▼

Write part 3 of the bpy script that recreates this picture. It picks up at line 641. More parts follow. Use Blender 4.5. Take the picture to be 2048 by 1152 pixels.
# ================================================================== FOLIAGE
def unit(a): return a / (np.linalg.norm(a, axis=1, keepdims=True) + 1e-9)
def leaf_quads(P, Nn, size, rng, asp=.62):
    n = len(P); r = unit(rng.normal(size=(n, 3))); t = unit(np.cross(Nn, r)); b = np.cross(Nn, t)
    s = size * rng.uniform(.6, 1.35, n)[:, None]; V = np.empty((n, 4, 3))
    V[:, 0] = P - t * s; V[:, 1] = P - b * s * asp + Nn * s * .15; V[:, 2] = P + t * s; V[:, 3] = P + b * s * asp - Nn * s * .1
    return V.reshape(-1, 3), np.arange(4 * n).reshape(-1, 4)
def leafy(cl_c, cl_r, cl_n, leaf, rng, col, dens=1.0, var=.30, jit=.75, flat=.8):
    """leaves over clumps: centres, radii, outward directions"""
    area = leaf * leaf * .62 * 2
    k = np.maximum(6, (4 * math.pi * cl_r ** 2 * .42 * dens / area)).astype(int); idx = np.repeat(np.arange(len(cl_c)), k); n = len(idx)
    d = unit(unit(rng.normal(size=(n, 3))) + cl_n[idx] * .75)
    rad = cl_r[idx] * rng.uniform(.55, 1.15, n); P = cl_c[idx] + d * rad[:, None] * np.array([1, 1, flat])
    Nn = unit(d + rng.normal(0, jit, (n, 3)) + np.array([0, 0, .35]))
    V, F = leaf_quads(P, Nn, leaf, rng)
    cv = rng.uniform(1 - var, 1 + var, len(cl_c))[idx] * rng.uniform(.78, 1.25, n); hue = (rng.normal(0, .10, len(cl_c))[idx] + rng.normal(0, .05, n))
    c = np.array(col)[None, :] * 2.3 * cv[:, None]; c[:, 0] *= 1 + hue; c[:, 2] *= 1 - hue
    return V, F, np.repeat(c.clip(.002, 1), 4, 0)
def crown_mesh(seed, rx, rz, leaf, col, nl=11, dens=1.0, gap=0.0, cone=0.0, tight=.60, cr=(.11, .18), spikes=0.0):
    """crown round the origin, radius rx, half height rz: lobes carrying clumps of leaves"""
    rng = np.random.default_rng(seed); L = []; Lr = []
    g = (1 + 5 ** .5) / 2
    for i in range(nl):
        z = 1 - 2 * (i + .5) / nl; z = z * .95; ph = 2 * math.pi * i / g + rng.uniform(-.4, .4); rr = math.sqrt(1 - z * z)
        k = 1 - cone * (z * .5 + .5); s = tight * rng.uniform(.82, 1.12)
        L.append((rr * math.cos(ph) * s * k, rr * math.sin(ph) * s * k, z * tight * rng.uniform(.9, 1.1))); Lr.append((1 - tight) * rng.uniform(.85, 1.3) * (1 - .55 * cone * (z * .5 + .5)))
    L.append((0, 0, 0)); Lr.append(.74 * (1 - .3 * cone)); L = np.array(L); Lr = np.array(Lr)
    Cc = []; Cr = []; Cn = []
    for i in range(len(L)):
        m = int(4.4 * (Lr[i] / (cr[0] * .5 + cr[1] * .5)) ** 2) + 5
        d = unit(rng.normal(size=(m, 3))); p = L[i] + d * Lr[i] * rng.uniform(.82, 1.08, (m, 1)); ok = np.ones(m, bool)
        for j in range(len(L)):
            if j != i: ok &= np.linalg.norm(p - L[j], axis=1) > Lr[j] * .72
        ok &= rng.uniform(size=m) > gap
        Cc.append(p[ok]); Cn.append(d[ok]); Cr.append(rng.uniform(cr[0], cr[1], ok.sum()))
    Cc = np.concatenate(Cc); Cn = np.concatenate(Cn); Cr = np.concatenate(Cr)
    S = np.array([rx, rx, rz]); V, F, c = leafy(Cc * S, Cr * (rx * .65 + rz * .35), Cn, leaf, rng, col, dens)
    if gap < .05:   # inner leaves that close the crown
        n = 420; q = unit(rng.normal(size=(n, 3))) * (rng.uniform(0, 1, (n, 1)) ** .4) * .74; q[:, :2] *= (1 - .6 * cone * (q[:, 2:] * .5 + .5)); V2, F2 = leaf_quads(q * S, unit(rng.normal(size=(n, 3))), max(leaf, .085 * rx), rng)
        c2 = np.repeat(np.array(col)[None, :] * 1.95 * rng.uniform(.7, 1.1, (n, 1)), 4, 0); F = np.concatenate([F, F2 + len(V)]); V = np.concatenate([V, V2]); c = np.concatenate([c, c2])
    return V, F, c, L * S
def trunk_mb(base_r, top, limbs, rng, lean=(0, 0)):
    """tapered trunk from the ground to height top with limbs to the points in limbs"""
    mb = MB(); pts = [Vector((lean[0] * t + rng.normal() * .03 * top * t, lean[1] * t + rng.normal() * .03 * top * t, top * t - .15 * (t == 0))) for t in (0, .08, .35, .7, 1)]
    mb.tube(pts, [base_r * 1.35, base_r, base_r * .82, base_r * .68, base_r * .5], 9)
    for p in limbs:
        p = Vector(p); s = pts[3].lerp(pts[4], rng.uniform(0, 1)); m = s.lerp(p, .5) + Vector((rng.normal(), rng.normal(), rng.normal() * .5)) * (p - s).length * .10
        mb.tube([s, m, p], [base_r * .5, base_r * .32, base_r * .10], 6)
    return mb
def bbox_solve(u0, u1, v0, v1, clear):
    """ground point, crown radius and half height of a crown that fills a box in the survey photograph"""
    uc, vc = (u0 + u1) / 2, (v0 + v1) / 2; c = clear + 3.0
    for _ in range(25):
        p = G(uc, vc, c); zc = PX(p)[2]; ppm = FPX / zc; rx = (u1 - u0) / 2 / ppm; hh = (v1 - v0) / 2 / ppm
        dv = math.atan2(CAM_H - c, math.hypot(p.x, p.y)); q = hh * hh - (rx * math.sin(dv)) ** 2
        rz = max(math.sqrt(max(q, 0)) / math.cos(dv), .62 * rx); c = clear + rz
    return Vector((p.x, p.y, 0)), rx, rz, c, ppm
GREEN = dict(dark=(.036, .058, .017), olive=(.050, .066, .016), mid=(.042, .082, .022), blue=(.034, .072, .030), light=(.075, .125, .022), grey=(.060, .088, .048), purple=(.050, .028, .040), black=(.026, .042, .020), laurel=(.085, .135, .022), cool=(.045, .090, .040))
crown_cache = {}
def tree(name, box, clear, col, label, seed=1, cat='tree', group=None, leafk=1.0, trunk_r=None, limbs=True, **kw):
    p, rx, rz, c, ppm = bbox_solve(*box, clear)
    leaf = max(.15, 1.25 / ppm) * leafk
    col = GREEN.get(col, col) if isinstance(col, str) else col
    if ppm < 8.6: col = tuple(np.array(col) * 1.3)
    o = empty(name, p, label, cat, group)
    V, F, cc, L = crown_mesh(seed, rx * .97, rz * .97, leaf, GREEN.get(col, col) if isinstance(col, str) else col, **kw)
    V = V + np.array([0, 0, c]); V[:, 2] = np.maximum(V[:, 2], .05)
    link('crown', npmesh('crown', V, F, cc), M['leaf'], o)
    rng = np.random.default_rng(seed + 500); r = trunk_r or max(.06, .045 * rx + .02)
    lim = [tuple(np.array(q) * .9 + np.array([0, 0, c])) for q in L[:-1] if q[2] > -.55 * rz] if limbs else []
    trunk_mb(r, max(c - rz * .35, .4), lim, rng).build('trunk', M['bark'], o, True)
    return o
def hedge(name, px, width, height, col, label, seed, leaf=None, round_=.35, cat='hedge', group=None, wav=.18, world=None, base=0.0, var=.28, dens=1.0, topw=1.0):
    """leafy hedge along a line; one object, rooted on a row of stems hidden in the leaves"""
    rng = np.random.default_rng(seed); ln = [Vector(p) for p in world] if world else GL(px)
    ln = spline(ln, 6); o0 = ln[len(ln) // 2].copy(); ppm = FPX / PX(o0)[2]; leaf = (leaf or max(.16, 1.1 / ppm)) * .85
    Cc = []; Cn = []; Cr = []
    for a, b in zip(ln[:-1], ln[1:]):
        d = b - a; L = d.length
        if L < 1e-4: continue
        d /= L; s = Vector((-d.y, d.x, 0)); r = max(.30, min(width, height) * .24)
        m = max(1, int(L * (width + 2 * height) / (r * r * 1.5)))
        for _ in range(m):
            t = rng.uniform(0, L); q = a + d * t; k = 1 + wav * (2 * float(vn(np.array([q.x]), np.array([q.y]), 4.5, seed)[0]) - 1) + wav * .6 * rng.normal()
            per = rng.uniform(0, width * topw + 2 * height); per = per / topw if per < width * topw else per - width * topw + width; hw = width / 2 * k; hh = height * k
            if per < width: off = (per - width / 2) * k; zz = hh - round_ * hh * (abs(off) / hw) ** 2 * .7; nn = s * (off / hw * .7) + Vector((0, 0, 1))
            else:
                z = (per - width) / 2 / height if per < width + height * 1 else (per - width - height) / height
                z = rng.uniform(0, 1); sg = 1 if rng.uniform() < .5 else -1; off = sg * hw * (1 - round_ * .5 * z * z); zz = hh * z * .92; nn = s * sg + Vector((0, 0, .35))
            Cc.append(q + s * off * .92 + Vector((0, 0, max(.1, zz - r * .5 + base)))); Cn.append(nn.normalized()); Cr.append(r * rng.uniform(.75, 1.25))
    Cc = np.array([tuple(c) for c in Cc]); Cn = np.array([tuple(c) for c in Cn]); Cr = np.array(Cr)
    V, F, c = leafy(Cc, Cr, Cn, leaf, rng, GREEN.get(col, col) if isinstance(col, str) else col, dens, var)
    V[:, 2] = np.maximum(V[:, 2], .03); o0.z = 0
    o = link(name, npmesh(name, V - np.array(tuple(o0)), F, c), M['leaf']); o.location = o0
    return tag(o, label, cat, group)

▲

Quote the listing above, but only from the line that shows "if ppm < 8.6: col" through the line that shows "V = V + np.array([0, 0, c]);".

    if ppm < 8.6: col = tuple(np.array(col) * 1.3)
    o = empty(name, p, label, cat, group)
    V, F, cc, L = crown_mesh(seed, rx * .97, rz * .97, leaf, GREEN.get(col, col) if isinstance(col, str) else col, **kw)
    V = V + np.array([0, 0, c]); V[:, 2] = np.maximum(V[:, 2], .05)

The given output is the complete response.